Prized in Italian and French cuisine, porcini mushrooms are also known as king bolete or cèpe in French. Similar taste to other, more common mushrooms, but with a deeper and nuttier flavour.


Shiitake mushrooms

Pronounced shee-TAH-kay, range in colour from amber to “paper bag-brown” and have a rich and earthy, smoky and woody taste that will enhance your favourite dishes.


Enoki mushrooms

Also known as enokitake, winter needle or velvet foot mushrooms, they are a staple addition to many dishes across Asia. Traditionally used in Asian-style soups, their crisp texture can also be used for salads and other dishes.


Look out for other varieties like Lion’s Mane, Wood Ear and Honeycomb.


EAT

Mushrooms are a staple in many cuisines. They pair well with Asian flavours such as ginger, shallot, miso and nori. They similarly sing with classic French ingredients: butter, cream, bacon, wine and thyme. Italian dishes such as gnocchi, risotto or pasta are only made better with the addition of mushrooms.


They create a deep flavour in broths for ramen as well as hearty soups where they are both the hero and the supporting player.

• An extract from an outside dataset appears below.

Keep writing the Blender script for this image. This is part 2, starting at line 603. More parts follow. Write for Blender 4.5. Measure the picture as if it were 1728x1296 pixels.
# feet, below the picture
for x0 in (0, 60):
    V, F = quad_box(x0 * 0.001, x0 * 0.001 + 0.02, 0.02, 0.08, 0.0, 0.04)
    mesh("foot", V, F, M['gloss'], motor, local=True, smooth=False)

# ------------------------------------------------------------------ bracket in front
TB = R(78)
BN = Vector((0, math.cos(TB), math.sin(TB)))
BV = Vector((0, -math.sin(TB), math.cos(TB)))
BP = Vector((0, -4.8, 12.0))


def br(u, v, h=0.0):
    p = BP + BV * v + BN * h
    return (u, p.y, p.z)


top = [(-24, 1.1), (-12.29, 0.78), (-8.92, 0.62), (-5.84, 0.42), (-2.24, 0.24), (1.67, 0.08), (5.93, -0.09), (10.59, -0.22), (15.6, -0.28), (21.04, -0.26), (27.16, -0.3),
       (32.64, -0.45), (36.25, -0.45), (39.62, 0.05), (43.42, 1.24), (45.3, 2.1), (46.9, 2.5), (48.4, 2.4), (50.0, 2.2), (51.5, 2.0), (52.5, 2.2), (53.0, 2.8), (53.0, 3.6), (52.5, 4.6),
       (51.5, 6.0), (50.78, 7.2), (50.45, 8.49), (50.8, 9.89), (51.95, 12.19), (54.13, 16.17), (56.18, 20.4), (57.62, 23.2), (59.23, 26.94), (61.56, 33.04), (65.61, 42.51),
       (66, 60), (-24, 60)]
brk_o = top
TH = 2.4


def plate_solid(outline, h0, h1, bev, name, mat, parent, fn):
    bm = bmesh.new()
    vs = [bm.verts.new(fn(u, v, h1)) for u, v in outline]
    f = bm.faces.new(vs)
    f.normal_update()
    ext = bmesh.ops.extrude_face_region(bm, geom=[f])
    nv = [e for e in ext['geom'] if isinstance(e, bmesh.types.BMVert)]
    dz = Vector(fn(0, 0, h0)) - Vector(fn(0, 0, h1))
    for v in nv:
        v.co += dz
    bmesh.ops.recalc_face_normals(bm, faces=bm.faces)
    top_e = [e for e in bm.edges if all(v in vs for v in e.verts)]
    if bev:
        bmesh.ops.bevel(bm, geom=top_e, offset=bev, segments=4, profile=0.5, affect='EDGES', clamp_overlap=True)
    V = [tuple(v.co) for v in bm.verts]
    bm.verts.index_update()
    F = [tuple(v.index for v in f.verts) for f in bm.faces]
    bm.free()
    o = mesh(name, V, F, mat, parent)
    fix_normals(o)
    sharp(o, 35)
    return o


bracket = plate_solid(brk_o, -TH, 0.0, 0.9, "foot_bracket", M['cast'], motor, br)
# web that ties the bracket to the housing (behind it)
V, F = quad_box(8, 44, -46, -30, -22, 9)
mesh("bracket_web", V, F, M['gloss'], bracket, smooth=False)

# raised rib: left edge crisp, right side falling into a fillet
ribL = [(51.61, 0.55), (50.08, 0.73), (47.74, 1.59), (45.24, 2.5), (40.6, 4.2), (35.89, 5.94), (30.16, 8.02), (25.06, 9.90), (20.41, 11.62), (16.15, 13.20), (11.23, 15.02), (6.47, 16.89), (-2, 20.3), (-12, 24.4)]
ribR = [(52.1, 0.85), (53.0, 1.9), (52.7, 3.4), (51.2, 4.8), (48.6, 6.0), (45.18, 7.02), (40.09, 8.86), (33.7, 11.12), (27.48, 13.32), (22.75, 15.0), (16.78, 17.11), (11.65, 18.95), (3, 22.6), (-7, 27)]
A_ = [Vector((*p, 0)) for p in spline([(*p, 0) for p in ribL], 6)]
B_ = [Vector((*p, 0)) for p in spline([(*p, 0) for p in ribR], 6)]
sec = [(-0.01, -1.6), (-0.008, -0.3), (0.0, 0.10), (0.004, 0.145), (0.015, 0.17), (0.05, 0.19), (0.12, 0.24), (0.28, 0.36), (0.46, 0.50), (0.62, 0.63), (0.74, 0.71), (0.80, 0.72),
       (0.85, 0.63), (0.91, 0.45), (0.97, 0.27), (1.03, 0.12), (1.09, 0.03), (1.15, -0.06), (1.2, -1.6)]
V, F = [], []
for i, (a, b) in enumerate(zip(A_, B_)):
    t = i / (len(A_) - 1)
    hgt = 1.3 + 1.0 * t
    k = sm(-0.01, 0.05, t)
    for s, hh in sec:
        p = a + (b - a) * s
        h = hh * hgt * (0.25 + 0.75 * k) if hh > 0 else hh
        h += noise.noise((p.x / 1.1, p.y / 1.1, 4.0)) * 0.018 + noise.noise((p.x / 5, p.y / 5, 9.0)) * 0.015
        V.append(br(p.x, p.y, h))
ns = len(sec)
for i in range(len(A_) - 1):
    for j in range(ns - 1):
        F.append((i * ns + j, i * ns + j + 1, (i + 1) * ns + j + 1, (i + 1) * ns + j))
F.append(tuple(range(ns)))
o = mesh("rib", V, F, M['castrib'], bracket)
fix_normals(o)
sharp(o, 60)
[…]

Eggs in any style are a great breakfast option to pair with mushrooms. Their meaty texture provides a vegetarian or vegan option be it in a burger, deep fried, minced or skewered.

Mushrooms pair well with nuts, such as macadamia, hazelnuts and almonds, and with a variety of cheeses. Don’t forget to add mushroom to your cabinet pies with flavours like chicken, mushroom and thyme or beef stroganoff.


Mushrooms can also be eaten raw. Try marinating some in a vinaigrette with fresh herbs to add to an antipasto platter.


GROW

Grown in doors all year round, the biggest growers in New Zealand are based in Hawke’s Bay, Waikato and Christchurch.